Work to do
Transcribe every line of the listing below without any deviation.

####

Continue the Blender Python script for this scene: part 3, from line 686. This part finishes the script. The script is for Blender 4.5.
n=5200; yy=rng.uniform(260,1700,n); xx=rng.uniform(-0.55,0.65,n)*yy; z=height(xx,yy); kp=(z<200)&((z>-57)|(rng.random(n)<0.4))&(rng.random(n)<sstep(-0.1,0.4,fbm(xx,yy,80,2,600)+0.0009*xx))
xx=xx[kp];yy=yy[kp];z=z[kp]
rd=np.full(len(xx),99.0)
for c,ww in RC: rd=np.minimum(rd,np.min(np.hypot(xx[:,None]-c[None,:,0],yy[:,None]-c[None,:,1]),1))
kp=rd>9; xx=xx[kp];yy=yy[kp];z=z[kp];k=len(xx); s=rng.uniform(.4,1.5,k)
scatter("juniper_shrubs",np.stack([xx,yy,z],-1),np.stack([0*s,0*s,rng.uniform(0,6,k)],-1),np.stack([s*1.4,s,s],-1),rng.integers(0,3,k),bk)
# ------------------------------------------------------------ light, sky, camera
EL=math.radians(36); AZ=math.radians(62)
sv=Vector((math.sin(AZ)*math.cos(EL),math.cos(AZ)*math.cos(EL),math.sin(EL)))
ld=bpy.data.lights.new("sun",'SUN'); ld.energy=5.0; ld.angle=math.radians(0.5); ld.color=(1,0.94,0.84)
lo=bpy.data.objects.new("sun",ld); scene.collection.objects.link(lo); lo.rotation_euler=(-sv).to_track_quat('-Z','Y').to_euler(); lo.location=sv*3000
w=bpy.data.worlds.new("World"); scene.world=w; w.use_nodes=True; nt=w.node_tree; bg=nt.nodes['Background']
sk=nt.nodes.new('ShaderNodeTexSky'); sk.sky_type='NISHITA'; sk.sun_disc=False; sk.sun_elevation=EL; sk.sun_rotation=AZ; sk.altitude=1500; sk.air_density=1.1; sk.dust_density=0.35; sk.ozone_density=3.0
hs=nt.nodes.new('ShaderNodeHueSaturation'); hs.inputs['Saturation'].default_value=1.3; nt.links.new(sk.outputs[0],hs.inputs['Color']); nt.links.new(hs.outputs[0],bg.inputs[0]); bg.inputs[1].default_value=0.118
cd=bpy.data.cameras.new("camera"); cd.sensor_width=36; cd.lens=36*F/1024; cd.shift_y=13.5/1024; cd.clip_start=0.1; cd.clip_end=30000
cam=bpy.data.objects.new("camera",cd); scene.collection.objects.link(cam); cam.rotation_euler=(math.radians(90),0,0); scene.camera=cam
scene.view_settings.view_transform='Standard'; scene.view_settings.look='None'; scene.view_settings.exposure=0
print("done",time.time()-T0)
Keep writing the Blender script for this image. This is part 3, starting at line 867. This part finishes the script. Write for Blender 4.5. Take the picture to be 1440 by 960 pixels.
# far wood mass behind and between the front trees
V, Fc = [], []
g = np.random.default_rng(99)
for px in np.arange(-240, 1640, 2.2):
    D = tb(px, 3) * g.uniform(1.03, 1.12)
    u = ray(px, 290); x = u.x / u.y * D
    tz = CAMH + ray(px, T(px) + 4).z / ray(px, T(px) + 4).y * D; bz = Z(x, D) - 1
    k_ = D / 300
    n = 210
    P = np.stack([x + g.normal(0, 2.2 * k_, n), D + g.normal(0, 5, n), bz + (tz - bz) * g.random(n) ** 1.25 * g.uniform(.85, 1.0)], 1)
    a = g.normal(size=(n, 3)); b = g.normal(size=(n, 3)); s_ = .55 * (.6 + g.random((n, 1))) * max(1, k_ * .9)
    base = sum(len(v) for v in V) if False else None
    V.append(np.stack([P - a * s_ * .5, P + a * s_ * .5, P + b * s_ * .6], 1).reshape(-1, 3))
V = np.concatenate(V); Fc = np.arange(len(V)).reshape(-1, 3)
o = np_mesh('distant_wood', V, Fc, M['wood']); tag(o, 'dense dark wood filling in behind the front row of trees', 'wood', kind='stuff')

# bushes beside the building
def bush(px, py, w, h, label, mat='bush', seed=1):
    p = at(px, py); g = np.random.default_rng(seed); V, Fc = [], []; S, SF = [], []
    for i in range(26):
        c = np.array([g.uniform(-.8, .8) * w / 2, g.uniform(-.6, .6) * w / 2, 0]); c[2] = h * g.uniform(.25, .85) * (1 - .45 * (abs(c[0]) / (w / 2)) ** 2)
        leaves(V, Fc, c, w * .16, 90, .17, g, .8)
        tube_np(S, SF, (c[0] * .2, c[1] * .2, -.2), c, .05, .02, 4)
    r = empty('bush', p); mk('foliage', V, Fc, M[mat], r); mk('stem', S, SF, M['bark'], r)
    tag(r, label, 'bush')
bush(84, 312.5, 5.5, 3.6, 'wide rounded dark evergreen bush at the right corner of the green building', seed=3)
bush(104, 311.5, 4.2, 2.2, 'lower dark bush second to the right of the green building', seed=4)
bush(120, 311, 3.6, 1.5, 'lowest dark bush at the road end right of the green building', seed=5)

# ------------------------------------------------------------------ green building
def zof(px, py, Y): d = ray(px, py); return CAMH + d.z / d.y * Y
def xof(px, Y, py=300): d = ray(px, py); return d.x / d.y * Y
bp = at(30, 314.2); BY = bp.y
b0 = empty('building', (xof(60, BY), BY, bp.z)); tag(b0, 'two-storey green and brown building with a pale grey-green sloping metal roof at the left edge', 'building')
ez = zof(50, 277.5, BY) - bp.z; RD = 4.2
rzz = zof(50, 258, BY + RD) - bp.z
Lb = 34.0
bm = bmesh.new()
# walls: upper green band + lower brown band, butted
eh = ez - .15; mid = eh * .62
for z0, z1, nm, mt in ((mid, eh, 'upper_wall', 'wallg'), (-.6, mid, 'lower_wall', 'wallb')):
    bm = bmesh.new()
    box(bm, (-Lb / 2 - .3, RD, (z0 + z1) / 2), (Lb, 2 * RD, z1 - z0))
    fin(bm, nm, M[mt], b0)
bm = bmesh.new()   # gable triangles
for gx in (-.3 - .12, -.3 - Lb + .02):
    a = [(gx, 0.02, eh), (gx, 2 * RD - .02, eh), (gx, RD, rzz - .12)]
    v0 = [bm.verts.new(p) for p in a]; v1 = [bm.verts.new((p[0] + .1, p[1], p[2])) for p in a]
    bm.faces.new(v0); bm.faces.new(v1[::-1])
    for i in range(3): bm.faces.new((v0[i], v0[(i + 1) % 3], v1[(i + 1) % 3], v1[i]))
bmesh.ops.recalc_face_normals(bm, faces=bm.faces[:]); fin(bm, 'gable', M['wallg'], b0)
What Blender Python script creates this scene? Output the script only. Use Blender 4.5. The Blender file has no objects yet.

####

Reply
Continue the Blender Python script for this scene: part 3, from line 686. This part finishes the script. The script is for Blender 4.5.
n=5200; yy=rng.uniform(260,1700,n); xx=rng.uniform(-0.55,0.65,n)*yy; z=height(xx,yy); kp=(z<200)&((z>-57)|(rng.random(n)<0.4))&(rng.random(n)<sstep(-0.1,0.4,fbm(xx,yy,80,2,600)+0.0009*xx))
xx=xx[kp];yy=yy[kp];z=z[kp]
rd=np.full(len(xx),99.0)
for c,ww in RC: rd=np.minimum(rd,np.min(np.hypot(xx[:,None]-c[None,:,0],yy[:,None]-c[None,:,1]),1))
kp=rd>9; xx=xx[kp];yy=yy[kp];z=z[kp];k=len(xx); s=rng.uniform(.4,1.5,k)
scatter("juniper_shrubs",np.stack([xx,yy,z],-1),np.stack([0*s,0*s,rng.uniform(0,6,k)],-1),np.stack([s*1.4,s,s],-1),rng.integers(0,3,k),bk)
# ------------------------------------------------------------ light, sky, camera
EL=math.radians(36); AZ=math.radians(62)
sv=Vector((math.sin(AZ)*math.cos(EL),math.cos(AZ)*math.cos(EL),math.sin(EL)))
ld=bpy.data.lights.new("sun",'SUN'); ld.energy=5.0; ld.angle=math.radians(0.5); ld.color=(1,0.94,0.84)
lo=bpy.data.objects.new("sun",ld); scene.collection.objects.link(lo); lo.rotation_euler=(-sv).to_track_quat('-Z','Y').to_euler(); lo.location=sv*3000
w=bpy.data.worlds.new("World"); scene.world=w; w.use_nodes=True; nt=w.node_tree; bg=nt.nodes['Background']
sk=nt.nodes.new('ShaderNodeTexSky'); sk.sky_type='NISHITA'; sk.sun_disc=False; sk.sun_elevation=EL; sk.sun_rotation=AZ; sk.altitude=1500; sk.air_density=1.1; sk.dust_density=0.35; sk.ozone_density=3.0
hs=nt.nodes.new('ShaderNodeHueSaturation'); hs.inputs['Saturation'].default_value=1.3; nt.links.new(sk.outputs[0],hs.inputs['Color']); nt.links.new(hs.outputs[0],bg.inputs[0]); bg.inputs[1].default_value=0.118
cd=bpy.data.cameras.new("camera"); cd.sensor_width=36; cd.lens=36*F/1024; cd.shift_y=13.5/1024; cd.clip_start=0.1; cd.clip_end=30000
cam=bpy.data.objects.new("camera",cd); scene.collection.objects.link(cam); cam.rotation_euler=(math.radians(90),0,0); scene.camera=cam
scene.view_settings.view_transform='Standard'; scene.view_settings.look='None'; scene.view_settings.exposure=0
print("done",time.time()-T0)
Keep writing the Blender script for this image. This is part 3, starting at line 867. This part finishes the script. Write for Blender 4.5. Take the picture to be 1440 by 960 pixels.
# far wood mass behind and between the front trees
V, Fc = [], []
g = np.random.default_rng(99)
for px in np.arange(-240, 1640, 2.2):
    D = tb(px, 3) * g.uniform(1.03, 1.12)
    u = ray(px, 290); x = u.x / u.y * D
    tz = CAMH + ray(px, T(px) + 4).z / ray(px, T(px) + 4).y * D; bz = Z(x, D) - 1
    k_ = D / 300
    n = 210
    P = np.stack([x + g.normal(0, 2.2 * k_, n), D + g.normal(0, 5, n), bz + (tz - bz) * g.random(n) ** 1.25 * g.uniform(.85, 1.0)], 1)
    a = g.normal(size=(n, 3)); b = g.normal(size=(n, 3)); s_ = .55 * (.6 + g.random((n, 1))) * max(1, k_ * .9)
    base = sum(len(v) for v in V) if False else None
    V.append(np.stack([P - a * s_ * .5, P + a * s_ * .5, P + b * s_ * .6], 1).reshape(-1, 3))
V = np.concatenate(V); Fc = np.arange(len(V)).reshape(-1, 3)
o = np_mesh('distant_wood', V, Fc, M['wood']); tag(o, 'dense dark wood filling in behind the front row of trees', 'wood', kind='stuff')

# bushes beside the building
def bush(px, py, w, h, label, mat='bush', seed=1):
    p = at(px, py); g = np.random.default_rng(seed); V, Fc = [], []; S, SF = [], []
    for i in range(26):
        c = np.array([g.uniform(-.8, .8) * w / 2, g.uniform(-.6, .6) * w / 2, 0]); c[2] = h * g.uniform(.25, .85) * (1 - .45 * (abs(c[0]) / (w / 2)) ** 2)
        leaves(V, Fc, c, w * .16, 90, .17, g, .8)
        tube_np(S, SF, (c[0] * .2, c[1] * .2, -.2), c, .05, .02, 4)
    r = empty('bush', p); mk('foliage', V, Fc, M[mat], r); mk('stem', S, SF, M['bark'], r)
    tag(r, label, 'bush')
bush(84, 312.5, 5.5, 3.6, 'wide rounded dark evergreen bush at the right corner of the green building', seed=3)
bush(104, 311.5, 4.2, 2.2, 'lower dark bush second to the right of the green building', seed=4)
bush(120, 311, 3.6, 1.5, 'lowest dark bush at the road end right of the green building', seed=5)

# ------------------------------------------------------------------ green building
def zof(px, py, Y): d = ray(px, py); return CAMH + d.z / d.y * Y
def xof(px, Y, py=300): d = ray(px, py); return d.x / d.y * Y
bp = at(30, 314.2); BY = bp.y
b0 = empty('building', (xof(60, BY), BY, bp.z)); tag(b0, 'two-storey green and brown building with a pale grey-green sloping metal roof at the left edge', 'building')
ez = zof(50, 277.5, BY) - bp.z; RD = 4.2
rzz = zof(50, 258, BY + RD) - bp.z
Lb = 34.0
bm = bmesh.new()
# walls: upper green band + lower brown band, butted
eh = ez - .15; mid = eh * .62
for z0, z1, nm, mt in ((mid, eh, 'upper_wall', 'wallg'), (-.6, mid, 'lower_wall', 'wallb')):
    bm = bmesh.new()
    box(bm, (-Lb / 2 - .3, RD, (z0 + z1) / 2), (Lb, 2 * RD, z1 - z0))
    fin(bm, nm, M[mt], b0)
bm = bmesh.new()   # gable triangles
for gx in (-.3 - .12, -.3 - Lb + .02):
    a = [(gx, 0.02, eh), (gx, 2 * RD - .02, eh), (gx, RD, rzz - .12)]
    v0 = [bm.verts.new(p) for p in a]; v1 = [bm.verts.new((p[0] + .1, p[1], p[2])) for p in a]
    bm.faces.new(v0); bm.faces.new(v1[::-1])
    for i in range(3): bm.faces.new((v0[i], v0[(i + 1) % 3], v1[(i + 1) % 3], v1[i]))
bmesh.ops.recalc_face_normals(bm, faces=bm.faces[:]); fin(bm, 'gable', M['wallg'], b0)
What Blender Python script creates this scene? Output the script only. Use Blender 4.5. The Blender file has no objects yet.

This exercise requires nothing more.